Both are compiled with gcc -Wall -O0. Time is measured using time ./a.out > /dev/null. The following is the result of a typical run (I've run them five times, all results are within 0.002 seconds).

For the printf() variant:

real    0m0.416s
user    0m0.384s
sys     0m0.033s

For the fputs() variant:

real    0m0.297s
user    0m0.265s
sys     0m0.032s

This effect is amplified if you have a very long string.

#include <stdio.h>
#define STR "qwertyuiopasdfghjklzxcvbnmQWERTYUIOPASDFGHJKLZXCVBNM"
#define STR2 STR STR
#define STR4 STR2 STR2
#define STR8 STR4 STR4
#define STR16 STR8 STR8
#define STR32 STR16 STR16
#define STR64 STR32 STR32
#define STR128 STR64 STR64
#define STR256 STR128 STR128
#define STR512 STR256 STR256
#define STR1024 STR512 STR512
int main() {
    int count = 10000000;
    while(count--) {
        // either
        printf(STR1024);
        // or
        fputs(STR1024, stdout);
    }
    fflush(stdout);
    return 0;
}

For the printf() variant (ran three times, real plus/minus 1.5s):

real    0m39.259s
user    0m34.445s
sys     0m4.839s

For the fputs() variant (ran three times, real plus/minus 0.2s):

real    0m12.726s
user    0m8.152s
sys     0m4.581s

Note: After inspecting the assembly generated by gcc, I realised that gcc optimises the fputs() call to an fwrite() call, even with -O0. (The printf() call remains unchanged.) I am not sure whether this will invalidate my test, as the compiler calculates the string length for fwrite() at compile-time.

Answer 9

printf("Hello World\n")

automatically compiles to the equivalent

puts("Hello World")

you can check it with diassembling your executable:

push rbp
mov rbp,rsp
mov edi,str.Helloworld!
call dword imp.puts
mov eax,0x0
pop rbp
ret

using

char *variable;
... 
printf(variable)

will lead to security issues, don't ever use printf that way!

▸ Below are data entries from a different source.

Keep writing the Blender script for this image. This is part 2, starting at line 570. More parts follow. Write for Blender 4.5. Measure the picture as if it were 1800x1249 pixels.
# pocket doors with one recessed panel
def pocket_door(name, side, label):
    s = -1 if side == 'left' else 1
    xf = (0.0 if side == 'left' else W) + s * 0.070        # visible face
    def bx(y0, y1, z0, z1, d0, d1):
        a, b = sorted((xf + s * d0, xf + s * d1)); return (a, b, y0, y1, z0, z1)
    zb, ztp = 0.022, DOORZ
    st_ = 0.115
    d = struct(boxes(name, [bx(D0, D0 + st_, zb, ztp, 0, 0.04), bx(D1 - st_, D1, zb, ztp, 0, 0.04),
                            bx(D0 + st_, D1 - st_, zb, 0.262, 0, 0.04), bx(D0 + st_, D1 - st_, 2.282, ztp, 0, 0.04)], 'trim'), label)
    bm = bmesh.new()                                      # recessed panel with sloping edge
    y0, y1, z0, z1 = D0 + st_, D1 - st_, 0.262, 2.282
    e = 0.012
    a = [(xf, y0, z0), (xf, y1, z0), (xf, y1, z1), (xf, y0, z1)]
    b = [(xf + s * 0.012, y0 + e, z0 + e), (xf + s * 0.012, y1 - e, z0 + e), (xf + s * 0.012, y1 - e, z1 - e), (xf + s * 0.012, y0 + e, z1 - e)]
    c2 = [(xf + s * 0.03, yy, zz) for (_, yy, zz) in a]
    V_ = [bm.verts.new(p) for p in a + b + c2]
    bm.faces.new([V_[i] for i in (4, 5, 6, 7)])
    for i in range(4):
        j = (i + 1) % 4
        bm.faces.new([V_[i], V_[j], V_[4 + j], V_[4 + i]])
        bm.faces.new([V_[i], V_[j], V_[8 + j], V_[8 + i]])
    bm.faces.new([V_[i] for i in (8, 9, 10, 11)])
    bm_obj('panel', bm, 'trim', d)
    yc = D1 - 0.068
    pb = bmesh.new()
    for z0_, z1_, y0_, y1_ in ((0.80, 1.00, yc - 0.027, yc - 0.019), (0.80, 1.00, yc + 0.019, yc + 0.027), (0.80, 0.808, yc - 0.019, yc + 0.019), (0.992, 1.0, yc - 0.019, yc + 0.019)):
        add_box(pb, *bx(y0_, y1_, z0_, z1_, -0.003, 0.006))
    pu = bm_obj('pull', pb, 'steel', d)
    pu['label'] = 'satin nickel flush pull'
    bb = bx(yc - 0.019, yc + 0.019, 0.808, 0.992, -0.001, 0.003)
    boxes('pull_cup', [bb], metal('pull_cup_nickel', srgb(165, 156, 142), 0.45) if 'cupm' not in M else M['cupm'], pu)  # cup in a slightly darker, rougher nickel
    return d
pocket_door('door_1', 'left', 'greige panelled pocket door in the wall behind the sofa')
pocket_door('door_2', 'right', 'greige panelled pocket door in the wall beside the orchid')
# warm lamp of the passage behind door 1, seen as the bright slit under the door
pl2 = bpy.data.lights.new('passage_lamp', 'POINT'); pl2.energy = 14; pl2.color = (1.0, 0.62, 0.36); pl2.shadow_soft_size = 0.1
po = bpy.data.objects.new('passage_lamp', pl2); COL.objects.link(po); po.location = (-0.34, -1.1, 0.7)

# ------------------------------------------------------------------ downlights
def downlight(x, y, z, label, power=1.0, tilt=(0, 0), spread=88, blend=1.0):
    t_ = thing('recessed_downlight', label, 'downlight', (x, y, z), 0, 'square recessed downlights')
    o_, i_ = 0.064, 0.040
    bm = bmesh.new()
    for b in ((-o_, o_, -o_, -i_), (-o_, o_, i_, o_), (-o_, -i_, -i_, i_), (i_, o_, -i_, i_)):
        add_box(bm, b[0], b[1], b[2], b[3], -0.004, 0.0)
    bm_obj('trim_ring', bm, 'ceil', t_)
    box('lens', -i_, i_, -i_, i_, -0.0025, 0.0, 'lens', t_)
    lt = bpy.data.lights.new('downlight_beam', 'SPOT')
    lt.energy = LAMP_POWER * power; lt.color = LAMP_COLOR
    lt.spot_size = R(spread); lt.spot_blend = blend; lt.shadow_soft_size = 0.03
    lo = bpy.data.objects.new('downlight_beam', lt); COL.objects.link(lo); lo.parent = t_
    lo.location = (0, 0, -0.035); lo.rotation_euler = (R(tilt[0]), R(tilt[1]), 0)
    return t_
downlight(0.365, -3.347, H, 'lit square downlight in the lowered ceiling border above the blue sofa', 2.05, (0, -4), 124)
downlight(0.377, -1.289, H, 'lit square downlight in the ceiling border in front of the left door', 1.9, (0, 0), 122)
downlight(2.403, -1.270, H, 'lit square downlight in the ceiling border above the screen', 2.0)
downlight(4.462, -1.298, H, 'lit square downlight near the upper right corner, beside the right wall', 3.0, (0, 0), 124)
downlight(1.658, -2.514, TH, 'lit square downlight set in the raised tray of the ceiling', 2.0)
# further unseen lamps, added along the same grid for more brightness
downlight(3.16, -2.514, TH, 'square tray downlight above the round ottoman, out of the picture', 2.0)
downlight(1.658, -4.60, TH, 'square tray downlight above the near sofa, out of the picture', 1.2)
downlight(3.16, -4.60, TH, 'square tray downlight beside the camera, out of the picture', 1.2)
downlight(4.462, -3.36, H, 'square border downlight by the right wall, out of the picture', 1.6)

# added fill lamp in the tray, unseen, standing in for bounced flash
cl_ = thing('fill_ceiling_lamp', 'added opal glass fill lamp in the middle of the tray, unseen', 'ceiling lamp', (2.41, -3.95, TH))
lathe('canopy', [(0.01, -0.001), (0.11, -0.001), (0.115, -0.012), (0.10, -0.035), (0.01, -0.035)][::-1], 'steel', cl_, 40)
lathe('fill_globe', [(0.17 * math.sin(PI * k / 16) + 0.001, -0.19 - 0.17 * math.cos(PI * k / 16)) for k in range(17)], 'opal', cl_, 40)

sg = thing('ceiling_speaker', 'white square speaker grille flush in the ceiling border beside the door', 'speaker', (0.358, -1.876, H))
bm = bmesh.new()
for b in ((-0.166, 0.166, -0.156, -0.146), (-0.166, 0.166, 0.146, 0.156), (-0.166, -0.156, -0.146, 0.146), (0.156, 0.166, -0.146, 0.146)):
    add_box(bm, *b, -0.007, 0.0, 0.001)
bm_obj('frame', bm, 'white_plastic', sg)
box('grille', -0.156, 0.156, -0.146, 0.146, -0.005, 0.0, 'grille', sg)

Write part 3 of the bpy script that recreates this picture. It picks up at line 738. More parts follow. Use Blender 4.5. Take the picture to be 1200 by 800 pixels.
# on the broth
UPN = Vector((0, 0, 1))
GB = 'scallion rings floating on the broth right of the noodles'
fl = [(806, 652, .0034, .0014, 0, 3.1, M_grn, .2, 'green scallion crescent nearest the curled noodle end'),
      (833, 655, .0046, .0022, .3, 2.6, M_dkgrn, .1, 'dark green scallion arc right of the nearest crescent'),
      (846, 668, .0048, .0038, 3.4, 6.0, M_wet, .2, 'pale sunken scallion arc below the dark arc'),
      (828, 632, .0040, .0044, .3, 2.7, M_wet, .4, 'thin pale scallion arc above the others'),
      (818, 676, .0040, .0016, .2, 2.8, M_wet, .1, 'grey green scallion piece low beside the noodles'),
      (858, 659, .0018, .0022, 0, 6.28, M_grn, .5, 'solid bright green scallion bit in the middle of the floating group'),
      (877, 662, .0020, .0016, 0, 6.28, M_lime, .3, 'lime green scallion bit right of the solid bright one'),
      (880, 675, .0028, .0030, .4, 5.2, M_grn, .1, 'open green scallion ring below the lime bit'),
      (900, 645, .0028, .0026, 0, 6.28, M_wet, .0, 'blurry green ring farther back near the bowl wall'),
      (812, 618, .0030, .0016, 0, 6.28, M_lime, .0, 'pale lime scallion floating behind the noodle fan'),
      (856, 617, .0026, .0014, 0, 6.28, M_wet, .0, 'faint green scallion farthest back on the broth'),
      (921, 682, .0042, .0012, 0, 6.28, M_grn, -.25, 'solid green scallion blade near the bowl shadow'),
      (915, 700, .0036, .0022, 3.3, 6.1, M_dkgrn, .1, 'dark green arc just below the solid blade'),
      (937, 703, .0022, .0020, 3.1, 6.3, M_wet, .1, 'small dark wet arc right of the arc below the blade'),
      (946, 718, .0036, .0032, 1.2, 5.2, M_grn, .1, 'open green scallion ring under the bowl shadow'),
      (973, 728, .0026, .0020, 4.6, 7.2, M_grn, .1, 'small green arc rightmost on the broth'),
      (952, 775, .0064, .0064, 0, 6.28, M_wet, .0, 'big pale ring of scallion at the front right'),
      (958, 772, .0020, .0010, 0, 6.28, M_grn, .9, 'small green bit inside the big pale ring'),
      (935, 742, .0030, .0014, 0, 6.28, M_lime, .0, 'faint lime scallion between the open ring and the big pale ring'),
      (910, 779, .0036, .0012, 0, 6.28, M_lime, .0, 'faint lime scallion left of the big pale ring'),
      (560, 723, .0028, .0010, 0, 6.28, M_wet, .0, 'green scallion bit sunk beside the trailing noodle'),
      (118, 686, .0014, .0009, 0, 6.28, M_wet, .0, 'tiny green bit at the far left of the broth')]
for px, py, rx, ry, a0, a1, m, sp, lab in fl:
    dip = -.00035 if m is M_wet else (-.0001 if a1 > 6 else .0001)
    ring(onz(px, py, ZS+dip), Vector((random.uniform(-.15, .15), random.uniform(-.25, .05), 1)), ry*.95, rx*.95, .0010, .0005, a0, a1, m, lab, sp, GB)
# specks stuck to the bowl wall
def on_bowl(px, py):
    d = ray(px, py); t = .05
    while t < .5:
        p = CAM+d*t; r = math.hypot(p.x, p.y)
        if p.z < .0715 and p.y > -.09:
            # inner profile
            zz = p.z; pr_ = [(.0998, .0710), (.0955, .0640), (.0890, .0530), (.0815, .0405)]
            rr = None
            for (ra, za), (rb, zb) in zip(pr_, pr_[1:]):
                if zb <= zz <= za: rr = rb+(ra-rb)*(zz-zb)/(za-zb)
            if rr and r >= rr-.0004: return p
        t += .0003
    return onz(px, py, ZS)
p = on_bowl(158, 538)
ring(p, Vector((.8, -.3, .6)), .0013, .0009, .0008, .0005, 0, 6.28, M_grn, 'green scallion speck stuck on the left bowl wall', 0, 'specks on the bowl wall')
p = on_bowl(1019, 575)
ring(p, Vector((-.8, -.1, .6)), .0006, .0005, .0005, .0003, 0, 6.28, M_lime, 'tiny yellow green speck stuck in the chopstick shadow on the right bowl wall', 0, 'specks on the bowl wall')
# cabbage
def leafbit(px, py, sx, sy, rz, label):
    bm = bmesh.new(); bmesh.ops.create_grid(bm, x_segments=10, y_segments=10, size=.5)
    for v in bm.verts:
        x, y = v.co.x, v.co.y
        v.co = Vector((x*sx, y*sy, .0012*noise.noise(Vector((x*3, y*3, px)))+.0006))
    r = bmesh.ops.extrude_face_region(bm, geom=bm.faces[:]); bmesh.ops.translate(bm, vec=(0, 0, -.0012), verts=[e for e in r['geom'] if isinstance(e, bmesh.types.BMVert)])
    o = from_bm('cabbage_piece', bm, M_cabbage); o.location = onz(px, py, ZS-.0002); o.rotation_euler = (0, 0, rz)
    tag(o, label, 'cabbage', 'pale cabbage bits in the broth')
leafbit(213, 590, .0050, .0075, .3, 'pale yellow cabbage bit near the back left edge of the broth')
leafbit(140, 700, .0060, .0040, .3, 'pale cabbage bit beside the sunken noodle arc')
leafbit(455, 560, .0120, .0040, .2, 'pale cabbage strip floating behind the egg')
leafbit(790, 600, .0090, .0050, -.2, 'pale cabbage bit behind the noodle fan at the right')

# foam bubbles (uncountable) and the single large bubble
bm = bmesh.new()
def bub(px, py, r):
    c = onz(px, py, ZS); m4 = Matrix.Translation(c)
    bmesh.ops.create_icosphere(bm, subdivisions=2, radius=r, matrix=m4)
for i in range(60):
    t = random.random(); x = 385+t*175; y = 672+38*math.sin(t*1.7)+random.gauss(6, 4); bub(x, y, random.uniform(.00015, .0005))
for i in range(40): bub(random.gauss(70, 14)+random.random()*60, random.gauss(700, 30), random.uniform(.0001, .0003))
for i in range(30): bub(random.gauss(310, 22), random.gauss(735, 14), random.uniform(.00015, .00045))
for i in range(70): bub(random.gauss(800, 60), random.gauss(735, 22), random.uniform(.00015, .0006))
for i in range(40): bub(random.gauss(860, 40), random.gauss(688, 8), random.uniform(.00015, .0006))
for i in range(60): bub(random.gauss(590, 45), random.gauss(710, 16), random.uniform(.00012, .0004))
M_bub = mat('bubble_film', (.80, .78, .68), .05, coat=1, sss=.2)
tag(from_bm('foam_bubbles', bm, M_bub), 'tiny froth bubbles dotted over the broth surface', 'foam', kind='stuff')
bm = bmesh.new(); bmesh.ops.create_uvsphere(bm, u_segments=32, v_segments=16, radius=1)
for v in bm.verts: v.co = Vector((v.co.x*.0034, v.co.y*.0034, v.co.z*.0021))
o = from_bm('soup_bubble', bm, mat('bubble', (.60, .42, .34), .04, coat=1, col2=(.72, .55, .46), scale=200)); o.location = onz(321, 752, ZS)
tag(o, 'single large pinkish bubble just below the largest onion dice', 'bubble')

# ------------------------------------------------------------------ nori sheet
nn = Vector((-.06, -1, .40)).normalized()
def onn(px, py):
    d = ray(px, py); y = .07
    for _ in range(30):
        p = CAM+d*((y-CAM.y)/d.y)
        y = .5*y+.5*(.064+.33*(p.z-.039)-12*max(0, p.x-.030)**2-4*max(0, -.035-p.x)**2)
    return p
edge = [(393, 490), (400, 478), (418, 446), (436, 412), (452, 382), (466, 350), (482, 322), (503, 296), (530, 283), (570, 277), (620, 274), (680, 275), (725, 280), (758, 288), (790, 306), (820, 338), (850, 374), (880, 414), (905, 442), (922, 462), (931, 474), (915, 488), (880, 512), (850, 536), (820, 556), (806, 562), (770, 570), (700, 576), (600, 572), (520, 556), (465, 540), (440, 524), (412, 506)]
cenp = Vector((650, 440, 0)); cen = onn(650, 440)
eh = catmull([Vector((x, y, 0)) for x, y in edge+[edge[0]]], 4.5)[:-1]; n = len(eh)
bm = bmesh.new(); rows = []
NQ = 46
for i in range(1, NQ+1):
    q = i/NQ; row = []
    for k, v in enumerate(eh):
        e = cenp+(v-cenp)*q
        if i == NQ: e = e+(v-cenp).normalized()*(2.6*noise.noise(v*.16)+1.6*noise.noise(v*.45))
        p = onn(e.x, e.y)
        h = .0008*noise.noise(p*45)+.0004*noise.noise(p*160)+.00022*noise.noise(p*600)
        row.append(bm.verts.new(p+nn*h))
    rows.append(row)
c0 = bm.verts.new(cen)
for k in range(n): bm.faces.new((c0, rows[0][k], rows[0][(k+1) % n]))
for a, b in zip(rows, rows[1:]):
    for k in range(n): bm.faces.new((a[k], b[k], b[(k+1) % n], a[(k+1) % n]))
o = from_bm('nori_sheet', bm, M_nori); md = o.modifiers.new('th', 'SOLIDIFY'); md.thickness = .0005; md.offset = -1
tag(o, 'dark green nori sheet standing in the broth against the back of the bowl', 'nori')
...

so your book is actually correct, using printf with one variable is deprecated but you can still use printf("my string\n") because it will automatically become puts

Answer 10

For gcc it is possible to enable specific warnings for checking printf() and scanf().

The gcc documentation states:

-Wformat is included in -Wall. For more control over some aspects of format checking, the options -Wformat-y2k, -Wno-format-extra-args, -Wno-format-zero-length, -Wformat-nonliteral, -Wformat-security, and -Wformat=2 are available, but are not included in -Wall.

The -Wformat which is enabled within the -Wall option does not enable several special warnings that help to find these cases:

• -Wformat-nonliteral will warn if you do not pass a string litteral as format specifier.
• -Wformat-security will warn if you pass a string that might contain a dangerous construct. It's a subset of -Wformat-nonliteral.

I have to admit that enabling -Wformat-security revealed several bugs we had in our codebase (logging module, error handling module, xml output module, all had some functions that could do undefined things if they had been called with % characters in their parameter. For info, our codebase is now around 20 years old and even if we were aware of these kind of problems, we were extremely surprised when we enabled these warnings how many of these bugs were still in the codebase).